“They seem to forget the one basic principle of our business”: The western movie John Wayne said went too far
Some things just sound like they go together: cooies and milk, cannon and ball, horse and hound. The words “western” and “John Wayne” are synonymous with one another.
Wayne is widely considered the greatest actor in the genre’s history, having maintained control of the style and story of many of the genre’s finest feature films. Having made 83 movies in and around the western style, it’s fair to say that the actor’s opinion on the subject is one worth paying attention to.
Rising to fame in the late 1920s, Wayne worked his way up from being a supporting actor to becoming the industry’s most celebrated leading man and an American icon. His career saw him earn two Oscar nominations and take home the prize in 1970 for his role in the western True Grit before his death in 1979. Throughout that period, he led the western genre from strength to strength, rising in prominence to become a hero enshrined in cinema history.
Considering his stature and fame, Wayne was often allowed to do just that, and, within said interviews and snippets, the actor was never shy about criticising the great and the good of the cinematic world. During one particularly infamous Playboy interview, Wayne took aim at some of the brightest movies of the moment, which he labelled as “perverted”, saying: “Every time they rate a picture, they let a little more go. Ratings are ridiculous to begin with.”
For Wayne, going to the movies was meant to be a tradition reserved for American families and as wholesome as the apple pie and ice cream they would eat after it. “Movies were once made for the whole family,” he explained. “Now, with the kind of junk the studios are cranking out, and the jacked-up prices they’re charging for the privilege of seeing it, the average family is staying home and watching television. I’m quite sure that within two or three years, Americans will be completely fed up with these perverted films.”

Wayne felt left behind by the ever-evolving cinema scene. As the world hurtled to a new way of making movies, the legends of the game like Wayne soon felt left in the dustbin of history. Movies now had to mean something, to challenge their audiences, and this didn’t really resonate with Wayne.
As well as showing his ultra-conservative viewpoint on Midnight Cowboy by denouncing the gay love shown on screen as an example of his issues, Wayne confirmed that “hair, sweaty bodies” would see the industry “fade out from its own vulgarity”. But it wasn’t just sex that upset Wayne. For an actor with an on-screen kill count of thousands, the idea of violence in the movies was a particular bugbear, too.
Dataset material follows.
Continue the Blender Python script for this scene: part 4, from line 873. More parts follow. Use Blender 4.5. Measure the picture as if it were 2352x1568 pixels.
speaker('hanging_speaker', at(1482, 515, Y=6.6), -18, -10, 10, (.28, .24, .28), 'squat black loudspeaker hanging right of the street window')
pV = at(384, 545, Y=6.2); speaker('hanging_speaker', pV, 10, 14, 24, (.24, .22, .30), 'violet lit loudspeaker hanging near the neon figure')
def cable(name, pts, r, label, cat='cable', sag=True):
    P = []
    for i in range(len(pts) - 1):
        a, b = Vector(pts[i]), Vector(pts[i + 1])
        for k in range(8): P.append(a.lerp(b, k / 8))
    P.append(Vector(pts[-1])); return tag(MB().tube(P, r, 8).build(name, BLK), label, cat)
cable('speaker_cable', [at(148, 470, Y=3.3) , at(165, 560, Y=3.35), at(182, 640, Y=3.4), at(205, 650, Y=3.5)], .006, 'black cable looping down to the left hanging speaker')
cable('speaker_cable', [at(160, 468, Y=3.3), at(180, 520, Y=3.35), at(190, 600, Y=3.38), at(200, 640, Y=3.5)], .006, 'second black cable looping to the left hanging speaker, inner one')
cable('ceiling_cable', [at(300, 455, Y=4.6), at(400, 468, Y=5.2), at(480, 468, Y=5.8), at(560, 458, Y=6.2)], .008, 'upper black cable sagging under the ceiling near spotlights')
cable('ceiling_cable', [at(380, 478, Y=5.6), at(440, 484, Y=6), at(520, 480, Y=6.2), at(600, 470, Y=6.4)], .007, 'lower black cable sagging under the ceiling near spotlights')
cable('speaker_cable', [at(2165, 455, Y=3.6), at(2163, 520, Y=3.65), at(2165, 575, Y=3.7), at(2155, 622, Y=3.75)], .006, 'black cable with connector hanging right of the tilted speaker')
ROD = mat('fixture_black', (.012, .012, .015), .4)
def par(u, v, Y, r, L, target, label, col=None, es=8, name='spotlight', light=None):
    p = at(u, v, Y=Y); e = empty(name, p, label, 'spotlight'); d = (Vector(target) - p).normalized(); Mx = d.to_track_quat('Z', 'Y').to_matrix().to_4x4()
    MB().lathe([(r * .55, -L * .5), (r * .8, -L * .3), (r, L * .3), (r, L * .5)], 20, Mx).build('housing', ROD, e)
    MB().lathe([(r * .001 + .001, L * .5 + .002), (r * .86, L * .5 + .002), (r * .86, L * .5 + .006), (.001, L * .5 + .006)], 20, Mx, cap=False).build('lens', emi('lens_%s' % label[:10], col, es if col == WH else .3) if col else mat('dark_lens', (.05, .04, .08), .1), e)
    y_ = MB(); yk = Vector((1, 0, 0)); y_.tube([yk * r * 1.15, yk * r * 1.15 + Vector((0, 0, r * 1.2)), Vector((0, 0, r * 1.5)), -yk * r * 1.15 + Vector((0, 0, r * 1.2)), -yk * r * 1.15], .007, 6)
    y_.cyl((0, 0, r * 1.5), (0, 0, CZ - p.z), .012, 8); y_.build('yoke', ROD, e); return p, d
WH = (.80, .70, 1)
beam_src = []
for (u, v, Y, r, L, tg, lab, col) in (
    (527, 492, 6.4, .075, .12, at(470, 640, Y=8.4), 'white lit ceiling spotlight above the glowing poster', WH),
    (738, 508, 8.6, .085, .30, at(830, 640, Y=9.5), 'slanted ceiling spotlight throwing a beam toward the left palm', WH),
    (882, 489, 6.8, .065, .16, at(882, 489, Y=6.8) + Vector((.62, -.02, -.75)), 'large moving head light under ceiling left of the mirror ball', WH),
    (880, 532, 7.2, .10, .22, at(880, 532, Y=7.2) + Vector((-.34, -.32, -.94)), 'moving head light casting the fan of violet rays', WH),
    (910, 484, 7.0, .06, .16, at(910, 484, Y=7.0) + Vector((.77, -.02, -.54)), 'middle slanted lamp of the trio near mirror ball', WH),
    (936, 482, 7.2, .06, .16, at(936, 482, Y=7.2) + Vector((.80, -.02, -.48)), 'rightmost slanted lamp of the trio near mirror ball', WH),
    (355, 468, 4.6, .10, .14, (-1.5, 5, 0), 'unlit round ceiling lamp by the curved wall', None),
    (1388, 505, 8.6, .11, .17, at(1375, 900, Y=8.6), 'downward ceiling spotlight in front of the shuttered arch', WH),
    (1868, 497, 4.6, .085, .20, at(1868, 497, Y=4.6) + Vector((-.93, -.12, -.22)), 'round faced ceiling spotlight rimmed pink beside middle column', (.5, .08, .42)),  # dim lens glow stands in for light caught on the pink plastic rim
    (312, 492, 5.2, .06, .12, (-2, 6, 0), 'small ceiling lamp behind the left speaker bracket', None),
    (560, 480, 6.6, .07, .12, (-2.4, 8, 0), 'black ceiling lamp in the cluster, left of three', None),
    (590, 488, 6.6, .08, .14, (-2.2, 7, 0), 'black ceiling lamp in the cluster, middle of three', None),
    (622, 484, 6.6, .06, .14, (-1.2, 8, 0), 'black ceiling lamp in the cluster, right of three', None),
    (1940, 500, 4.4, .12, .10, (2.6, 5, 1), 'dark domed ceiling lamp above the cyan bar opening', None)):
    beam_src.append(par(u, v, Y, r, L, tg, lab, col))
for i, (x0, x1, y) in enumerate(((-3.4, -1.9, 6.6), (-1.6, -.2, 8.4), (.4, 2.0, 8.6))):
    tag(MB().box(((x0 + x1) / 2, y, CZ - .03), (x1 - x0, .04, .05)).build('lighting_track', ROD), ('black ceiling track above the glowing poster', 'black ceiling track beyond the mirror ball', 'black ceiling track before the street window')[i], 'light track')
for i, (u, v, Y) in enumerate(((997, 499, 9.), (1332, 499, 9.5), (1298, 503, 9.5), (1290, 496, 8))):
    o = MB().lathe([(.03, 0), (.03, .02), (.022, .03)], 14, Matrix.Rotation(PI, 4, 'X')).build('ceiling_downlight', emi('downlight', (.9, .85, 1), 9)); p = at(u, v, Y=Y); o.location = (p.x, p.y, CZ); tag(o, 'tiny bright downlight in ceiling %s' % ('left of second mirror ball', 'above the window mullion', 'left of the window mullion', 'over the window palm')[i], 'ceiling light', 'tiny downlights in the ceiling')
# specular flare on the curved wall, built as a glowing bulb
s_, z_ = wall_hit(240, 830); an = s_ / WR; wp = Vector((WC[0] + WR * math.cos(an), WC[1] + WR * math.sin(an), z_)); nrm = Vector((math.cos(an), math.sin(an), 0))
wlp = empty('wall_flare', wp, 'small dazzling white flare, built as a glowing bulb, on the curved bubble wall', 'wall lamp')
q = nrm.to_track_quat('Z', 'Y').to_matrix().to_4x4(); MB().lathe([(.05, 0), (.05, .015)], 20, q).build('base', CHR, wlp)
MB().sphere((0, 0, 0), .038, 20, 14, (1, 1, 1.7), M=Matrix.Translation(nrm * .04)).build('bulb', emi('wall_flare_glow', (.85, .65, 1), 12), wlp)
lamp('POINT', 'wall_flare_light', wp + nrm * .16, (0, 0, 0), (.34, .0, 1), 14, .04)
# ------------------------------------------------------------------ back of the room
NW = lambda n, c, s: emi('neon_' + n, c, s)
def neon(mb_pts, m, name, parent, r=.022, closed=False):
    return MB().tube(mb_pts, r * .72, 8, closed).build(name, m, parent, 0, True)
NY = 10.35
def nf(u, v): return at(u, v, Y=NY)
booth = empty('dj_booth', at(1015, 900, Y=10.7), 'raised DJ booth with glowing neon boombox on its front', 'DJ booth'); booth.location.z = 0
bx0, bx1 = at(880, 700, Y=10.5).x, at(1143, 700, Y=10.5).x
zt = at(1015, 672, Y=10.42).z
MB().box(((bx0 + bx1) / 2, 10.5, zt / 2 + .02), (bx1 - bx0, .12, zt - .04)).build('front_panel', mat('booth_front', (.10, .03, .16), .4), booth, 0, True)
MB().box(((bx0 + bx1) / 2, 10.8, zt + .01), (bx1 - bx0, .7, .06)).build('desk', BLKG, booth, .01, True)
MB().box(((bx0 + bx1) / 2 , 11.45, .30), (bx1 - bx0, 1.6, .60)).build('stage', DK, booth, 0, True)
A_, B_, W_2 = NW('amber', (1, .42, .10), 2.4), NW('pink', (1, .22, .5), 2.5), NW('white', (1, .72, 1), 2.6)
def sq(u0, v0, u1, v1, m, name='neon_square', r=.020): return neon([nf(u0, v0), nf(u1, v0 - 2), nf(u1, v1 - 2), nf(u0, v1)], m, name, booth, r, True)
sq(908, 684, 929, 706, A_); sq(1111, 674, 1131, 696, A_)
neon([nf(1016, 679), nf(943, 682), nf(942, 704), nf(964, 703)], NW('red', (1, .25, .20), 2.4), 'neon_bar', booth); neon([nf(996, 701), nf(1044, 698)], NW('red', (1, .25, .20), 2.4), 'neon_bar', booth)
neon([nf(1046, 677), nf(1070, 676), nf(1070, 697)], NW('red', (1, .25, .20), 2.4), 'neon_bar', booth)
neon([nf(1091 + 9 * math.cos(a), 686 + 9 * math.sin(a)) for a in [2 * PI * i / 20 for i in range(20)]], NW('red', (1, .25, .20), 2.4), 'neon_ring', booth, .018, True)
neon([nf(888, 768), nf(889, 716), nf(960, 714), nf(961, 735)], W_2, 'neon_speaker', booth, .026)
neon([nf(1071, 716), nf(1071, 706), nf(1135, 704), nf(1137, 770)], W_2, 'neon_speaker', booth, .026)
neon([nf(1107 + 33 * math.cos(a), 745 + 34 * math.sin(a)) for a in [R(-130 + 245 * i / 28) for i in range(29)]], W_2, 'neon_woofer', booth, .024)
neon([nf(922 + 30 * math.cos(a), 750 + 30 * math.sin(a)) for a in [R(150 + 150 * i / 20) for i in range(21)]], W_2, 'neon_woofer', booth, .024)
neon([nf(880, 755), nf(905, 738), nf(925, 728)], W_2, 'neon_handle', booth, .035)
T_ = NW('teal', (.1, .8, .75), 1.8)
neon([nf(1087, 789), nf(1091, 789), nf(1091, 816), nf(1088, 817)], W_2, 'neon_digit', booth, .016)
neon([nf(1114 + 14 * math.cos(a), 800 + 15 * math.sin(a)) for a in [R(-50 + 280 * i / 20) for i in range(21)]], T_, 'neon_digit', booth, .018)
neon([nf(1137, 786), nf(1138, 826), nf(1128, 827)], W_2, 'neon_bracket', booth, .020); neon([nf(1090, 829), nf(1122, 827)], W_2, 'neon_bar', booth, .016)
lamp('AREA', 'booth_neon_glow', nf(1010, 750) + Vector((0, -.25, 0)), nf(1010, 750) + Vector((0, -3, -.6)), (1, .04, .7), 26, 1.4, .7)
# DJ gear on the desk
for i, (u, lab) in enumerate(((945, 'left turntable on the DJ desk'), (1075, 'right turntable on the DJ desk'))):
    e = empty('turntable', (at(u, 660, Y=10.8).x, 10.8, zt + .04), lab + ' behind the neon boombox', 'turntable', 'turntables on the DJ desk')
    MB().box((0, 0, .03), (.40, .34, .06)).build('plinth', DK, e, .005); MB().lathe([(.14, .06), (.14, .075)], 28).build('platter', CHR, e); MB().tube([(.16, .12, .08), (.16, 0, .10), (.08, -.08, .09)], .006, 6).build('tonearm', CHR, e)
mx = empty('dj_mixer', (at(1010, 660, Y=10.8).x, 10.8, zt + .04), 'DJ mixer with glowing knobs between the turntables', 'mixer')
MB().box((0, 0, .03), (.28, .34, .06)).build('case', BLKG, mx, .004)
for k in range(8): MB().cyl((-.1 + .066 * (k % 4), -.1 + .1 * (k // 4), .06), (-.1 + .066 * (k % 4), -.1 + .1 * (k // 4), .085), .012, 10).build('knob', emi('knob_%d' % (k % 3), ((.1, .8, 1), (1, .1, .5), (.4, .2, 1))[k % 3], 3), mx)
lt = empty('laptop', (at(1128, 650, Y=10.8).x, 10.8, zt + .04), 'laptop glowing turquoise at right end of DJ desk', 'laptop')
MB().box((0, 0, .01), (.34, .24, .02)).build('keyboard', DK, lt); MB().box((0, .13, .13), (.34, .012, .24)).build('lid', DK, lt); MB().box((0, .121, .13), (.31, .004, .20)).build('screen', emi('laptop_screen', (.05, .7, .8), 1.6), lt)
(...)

Or, more importantly, the gore that came with said violence.
When questioned about The Wild Bunch, a notoriously gory western that also adds to Wayne’s claimed vulgarity, the actor was quick to put the movie down. “To me, The Wild Bunch was distasteful. It would have been a good picture without the gore,” explained Wayne of the Sam Peckinpah-directed movie. Set in the classic dust of western America, the film took a different look at the violence that swirled around the plains. Its focus on the brutality of the era and the always flaky moral code of the heroes who marauded through it, made it one of the anomalies of the genre.
However, for Wayne, such a unique view was unwelcome. “Pictures go too far when they use that kind of realism,” he explained, “When they have shots of blood spurting out and teeth flying, and when they throw liver out to make it look like people’s insides. The Wild Bunch was one of the first to go that far in realism, and the curious went to see it.”
Naturally, for an actor who had played such a sanitised hero for much of his career, the vision of Hollywood as an unfolding storybook meant that, for Wayne, there was an unnecessary tastelessness being brought to both the western genre and cinema at large. “They seem to forget the one basic principle of our business—illusion,” he told the publication.
For Waye, making movies wasn’t about showing the audience the real-life guts and blood of the stories; it was about entrancing them and whisking them away from their lives into something much more special. “We’re in the business of magic,” he explained, “I don’t think it hurts a child to see anything that has the illusion of violence in it. All our fairy tales have some kind of violence—the good knight riding to kill the dragon, etc. Why do we have to show the knight spreading the serpent’s guts all over the candy mountain?”
Wayne was certainly old-fashioned with his views on the world of cinema but his vision of an art form no longer bound by the idea of being a family-first industry was foresight that not all of his contemporaries possessed.